Broadcaster and journalist Charles Xuereb, left, receiving his doctorate.Broadcaster and journalist Charles Xuereb, left, receiving his doctorate.

Graduating Doctor of Philosophy from the University of Malta’s Institute for Maltese Studies and sponsored by its head, historian Henry Frendo, broadcaster and journalist Charles Xuereb presented an investigative thesis on ‘France in the Maltese collective memory’, how transgenerational memory could have influenced today’s Maltese national identity.

At the end of the 18th century, under the Order of St John, and again at the beginning of the 19th century, under the new British rulers, the Maltese population of less than 100,000 was not politically in charge of its own destiny.

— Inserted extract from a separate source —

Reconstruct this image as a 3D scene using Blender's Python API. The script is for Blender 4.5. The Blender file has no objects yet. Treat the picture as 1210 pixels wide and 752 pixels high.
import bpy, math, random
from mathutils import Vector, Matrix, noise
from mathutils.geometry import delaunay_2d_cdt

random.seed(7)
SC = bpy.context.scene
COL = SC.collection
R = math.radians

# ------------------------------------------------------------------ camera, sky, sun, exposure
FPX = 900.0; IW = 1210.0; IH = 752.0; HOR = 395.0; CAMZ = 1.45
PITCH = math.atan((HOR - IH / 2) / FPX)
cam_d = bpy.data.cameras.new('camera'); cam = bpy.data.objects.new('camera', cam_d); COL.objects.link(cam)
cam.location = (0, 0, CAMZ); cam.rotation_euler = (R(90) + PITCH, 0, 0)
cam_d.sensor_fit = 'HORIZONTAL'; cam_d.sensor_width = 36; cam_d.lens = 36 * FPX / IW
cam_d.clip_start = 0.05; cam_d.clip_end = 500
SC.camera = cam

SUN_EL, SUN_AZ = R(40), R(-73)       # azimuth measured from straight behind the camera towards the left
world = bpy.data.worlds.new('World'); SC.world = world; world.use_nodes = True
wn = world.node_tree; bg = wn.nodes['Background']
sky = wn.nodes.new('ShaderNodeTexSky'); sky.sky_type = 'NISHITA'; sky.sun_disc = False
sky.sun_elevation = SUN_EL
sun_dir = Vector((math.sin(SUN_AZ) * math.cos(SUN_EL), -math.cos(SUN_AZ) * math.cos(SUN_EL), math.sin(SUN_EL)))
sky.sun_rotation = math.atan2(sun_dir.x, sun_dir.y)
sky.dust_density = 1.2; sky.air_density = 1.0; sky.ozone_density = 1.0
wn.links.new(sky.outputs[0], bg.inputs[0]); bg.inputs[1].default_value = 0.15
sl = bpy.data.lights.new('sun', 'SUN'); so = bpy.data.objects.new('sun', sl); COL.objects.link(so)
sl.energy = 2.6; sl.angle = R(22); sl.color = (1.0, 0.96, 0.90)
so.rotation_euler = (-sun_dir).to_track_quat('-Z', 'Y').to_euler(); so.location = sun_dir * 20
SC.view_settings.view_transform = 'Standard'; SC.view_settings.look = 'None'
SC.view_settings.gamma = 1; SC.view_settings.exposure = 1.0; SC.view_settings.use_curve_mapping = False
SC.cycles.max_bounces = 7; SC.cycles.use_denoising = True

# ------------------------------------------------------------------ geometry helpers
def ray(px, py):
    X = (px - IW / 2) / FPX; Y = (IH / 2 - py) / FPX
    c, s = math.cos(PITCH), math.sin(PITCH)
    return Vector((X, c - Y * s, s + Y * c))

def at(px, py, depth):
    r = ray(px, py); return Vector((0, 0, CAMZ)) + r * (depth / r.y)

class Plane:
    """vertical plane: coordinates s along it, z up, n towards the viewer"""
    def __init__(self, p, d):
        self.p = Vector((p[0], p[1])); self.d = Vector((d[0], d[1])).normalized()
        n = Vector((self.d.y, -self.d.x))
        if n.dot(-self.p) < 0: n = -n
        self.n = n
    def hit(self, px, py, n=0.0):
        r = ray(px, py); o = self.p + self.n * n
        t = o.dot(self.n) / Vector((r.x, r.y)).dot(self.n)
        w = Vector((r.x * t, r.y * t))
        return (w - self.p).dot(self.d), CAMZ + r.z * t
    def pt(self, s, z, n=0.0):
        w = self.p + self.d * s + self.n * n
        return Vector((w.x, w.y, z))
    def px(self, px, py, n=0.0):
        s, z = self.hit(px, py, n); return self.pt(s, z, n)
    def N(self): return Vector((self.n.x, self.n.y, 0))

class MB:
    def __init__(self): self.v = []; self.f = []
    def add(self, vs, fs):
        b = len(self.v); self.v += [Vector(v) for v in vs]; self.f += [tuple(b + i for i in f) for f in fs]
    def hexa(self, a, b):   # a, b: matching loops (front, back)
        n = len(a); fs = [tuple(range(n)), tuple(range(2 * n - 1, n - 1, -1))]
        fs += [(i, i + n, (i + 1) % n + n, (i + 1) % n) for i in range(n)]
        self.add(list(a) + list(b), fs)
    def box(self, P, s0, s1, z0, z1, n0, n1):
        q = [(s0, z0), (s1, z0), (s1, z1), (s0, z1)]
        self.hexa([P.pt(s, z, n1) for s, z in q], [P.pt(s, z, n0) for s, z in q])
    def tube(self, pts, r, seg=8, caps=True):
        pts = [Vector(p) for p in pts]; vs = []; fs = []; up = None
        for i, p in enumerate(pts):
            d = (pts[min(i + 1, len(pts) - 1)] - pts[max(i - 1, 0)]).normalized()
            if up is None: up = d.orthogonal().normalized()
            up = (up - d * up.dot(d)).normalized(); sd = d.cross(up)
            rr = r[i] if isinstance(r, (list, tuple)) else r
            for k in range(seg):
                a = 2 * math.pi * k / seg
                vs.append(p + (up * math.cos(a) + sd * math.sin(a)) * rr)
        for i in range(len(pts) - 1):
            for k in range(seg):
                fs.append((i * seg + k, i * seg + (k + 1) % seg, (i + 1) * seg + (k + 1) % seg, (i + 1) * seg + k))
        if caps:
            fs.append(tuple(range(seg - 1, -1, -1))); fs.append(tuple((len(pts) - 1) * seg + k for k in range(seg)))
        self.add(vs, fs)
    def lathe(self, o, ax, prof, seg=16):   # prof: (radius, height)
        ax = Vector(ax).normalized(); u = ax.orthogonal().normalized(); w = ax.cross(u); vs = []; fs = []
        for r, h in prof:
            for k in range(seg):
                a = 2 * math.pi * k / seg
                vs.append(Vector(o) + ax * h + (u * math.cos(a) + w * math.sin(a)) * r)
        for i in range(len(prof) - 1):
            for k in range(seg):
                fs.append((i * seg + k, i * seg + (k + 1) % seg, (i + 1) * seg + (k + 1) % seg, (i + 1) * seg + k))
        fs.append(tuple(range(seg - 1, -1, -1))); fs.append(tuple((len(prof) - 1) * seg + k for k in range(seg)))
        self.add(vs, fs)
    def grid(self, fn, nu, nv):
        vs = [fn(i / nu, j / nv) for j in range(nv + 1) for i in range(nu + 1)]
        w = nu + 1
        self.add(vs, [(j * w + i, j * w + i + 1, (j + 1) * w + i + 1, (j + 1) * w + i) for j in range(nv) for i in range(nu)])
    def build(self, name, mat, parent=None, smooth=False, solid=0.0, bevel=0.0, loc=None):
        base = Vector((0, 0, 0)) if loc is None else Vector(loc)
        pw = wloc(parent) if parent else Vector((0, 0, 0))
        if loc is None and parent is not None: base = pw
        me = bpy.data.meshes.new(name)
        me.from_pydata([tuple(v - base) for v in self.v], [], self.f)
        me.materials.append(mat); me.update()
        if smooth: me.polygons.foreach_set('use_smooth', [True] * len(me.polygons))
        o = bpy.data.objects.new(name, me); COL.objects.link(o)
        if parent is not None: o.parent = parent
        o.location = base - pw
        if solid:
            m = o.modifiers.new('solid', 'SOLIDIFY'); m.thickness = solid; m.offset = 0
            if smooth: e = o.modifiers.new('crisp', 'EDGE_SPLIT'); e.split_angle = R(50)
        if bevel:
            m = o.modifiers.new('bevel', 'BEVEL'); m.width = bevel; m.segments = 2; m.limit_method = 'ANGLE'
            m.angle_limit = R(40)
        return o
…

The short, revolutionary interlude, ushered in vigorously by Napoleon Bonaparte on his way to Egypt in 1798, plotted to change all that. Equality with the French, Maltese majority in all government civil posts and secularism could have been the answer to what local literati and many city-dwellers – numbering thousands – were yearning for when facilitating the French Armée’s take-over.

But destiny was not to be in the hands of this minority; instead, the countryside, the old aristocracy and a querulous, privileged class of Catholic clergy preferred the security of protectionism and denied the Maltese a chance to put the development of self-sufficiency on a fast track.

The eventful period of the rising of the peasants in 1798 against the French-installed government has produced a history narrative creating manipulated perceptions and interpretations perpetuated by the media to modern times.

Xuereb’s thesis challenges this narrative, which is often filled with myth, false facts and bias. It revisits the Maltese lieux de mémoires – Vassalli, il-Kavallieri, Napuljun, the uprising, Dun Mikiel Xerri, żmien il-Franċiżi (the French period), ix-xabla ta’ La Valette (La Valette’s Sword), il-fidda li serqulna (the pillaging of churches), l-Ingliżi, the national flag – in the hope of finding ‘truths’ that have been distorted in such a way that the good deeds of the French interlude and Maltese victims on both sides would be ‘forgotten’.

Of particular interest in this researched study is the new literature on Maltese citizenship. While examining anti-French media, public space and the community, Xuereb argues that colonial memorials in meaningful places of citizenry, especially those impinging on Maltese identity, are blocking today’s Maltese memory.

This academic investigation compels the author to believe that contemporary Maltese citizens could now be suffering from what Paul Ricoeur calls a ‘historical malady’ threatening the development of essential memory links between past experience and future expectation.

With the publication of this study next year, Xuereb plans to provoke a healthy debate – hopefully without traditional prejudices – that will lead us to accurately remember the past so as to enable us to acknowledge an authentic history and responsibly face the future as ‘truer’ Maltese citizens.